Pour que la gouvernance se passe au mieux, il faut s’attacher à mettre en place des outils d’appréciation du travail. Mais «cela ne passe pas forcément par le renouvellement intempestif des membres du CA ou des directions, mais plutôt par un règlement d’ordre intérieur qui cadre le plus possible les fonctions et les tâches de chacun.» (Abdel Makoudi)

Catherine Briard est devenue aujourd’hui, après un remaniement interne de l’équipe, «secrétaire générale» du Rideau. Un poste «fixe» (CDI): «Former un binôme à la direction est intéressant. Je m’occupe de toutes les questions fondamentales et transversales de perpétuation de l’ASBL, et je fais le lien avec la direction artistique. J’aime mon intitulé de fonction car il dit bien ce que c’est, on est à la fois dans le «secret» de fabrication de toutes les pensées qui consolident la persistance de l’institution, et dans la «terre», le concret.»
Mais le monde culturel n’est pas épargné par les burn out et autres épuisements professionnels. «Au Rideau, plusieurs membres de l’équipe, dont moi, avons été surmenés à cause du chantier de relocalisation qui était très éprouvant. Pendant la période nomade du théâtre, nous avons dû à chaque fois nous adapter au nouvel endroit et à une équipe en place. Le CA a proposé de faire appel à un coach, dont le travail a duré depuis l’entrée dans notre nouveau lieu à l’arrivée de Cathy Min Jung. Nous avons mis en place un organe de conseil de coordination, remodelé l’organigramme et recréé l’identité des départements. Ce nouvel organigramme, qui n’a pas de vocation hiérarchisante, organise les responsabilités dans une meilleure fluidité de communication.»

Les passations de pouvoir

Il est important de ralentir. Il faut laisser de l’espace pour la relance, du temps pour être à l’écoute.

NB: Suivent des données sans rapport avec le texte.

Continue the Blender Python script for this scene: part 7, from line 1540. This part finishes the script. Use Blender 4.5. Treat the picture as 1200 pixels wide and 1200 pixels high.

Quand un théâtre comme le Varia a été dirigé pendant plus de trente ans par ses fondateurs, l’arrivée d’une nouvelle directrice n’est pas forcément évidente: «Pour organiser une bonne transition, je trouve qu’il est important de ralentir. Il faut laisser de l’espace pour la relance, du temps pour être à l’écoute.» (Abdel Makoudi) «Il doit y avoir un temps de tuilage entre l’ancien·ne et le·la nouveau·nouvelle directeur·ice.» (Catherine Briard)

S’ouvrir à la ville

On reproche parfois aux arts de la scène de ne s’adresser qu’à un public restreint et spécialisé. La question du renouvellement des publics se pose de façon encore plus criante aujourd’hui alors que la pandémie creuse davantage le fossé entre les citoyen·nes et le théâtre. Certains théâtres à Bruxelles optent, d’ailleurs, pour l’appellation «Maison» (Les Tanneurs, Le Rideau). Mais cela suffit-il à s’y sentir comme chez soi? Comment attirer de nouveaux «habitants-spectateurs» et les pousser à devenir de vrais partenaires?
Cette crise de légitimité du spectacle vivant pousse certains lieux à étoffer les équipes permanentes – au détriment parfois de la part destinée à l’artistique – et les fonctions relevant de la médiation, censée attirer de «nouveaux publics», sont de plus en plus plébiscitées. Les missions des théâtres débordent dans le domaine du social ou de l’éducation. Et ce, alors que les contacts avec les tutelles subsidiantes sont devenus oppressants: «Il n’y a pas suffisamment de lieux d’échanges, de partage et de débats entre eux et nous. J’ai connu l’époque où les contrats-programmes, les dossiers, les projets passaient par des rencontres avec le responsable de l’administration, ou du cabinet, ou même avec le·la ministre en place, et on avançait ensemble dans l’élaboration d’un projet. Cela ne se fait plus. Tout doit passer par des dossiers électroniques, des tableaux Excel, des machines… C’est vraiment dommage. On a encore besoin de rencontres humaines, c’est même vital.» (Abdel Makoudi)
L’articulation entre la préservation d’une certaine qualité de programmation et la volonté d’élargir les publics est délicate. S’ajoutent à cela les difficultés liées à la pandémie et aux nouvelles mesures imposées par le gouvernement. Aujourd’hui, c’est tout un secteur qui doit faire face à des défis colossaux; gageons que ces artistes récemment nommés à la tête de nos institutions pourront les relever avec rigueur et une bonne dose de créativité.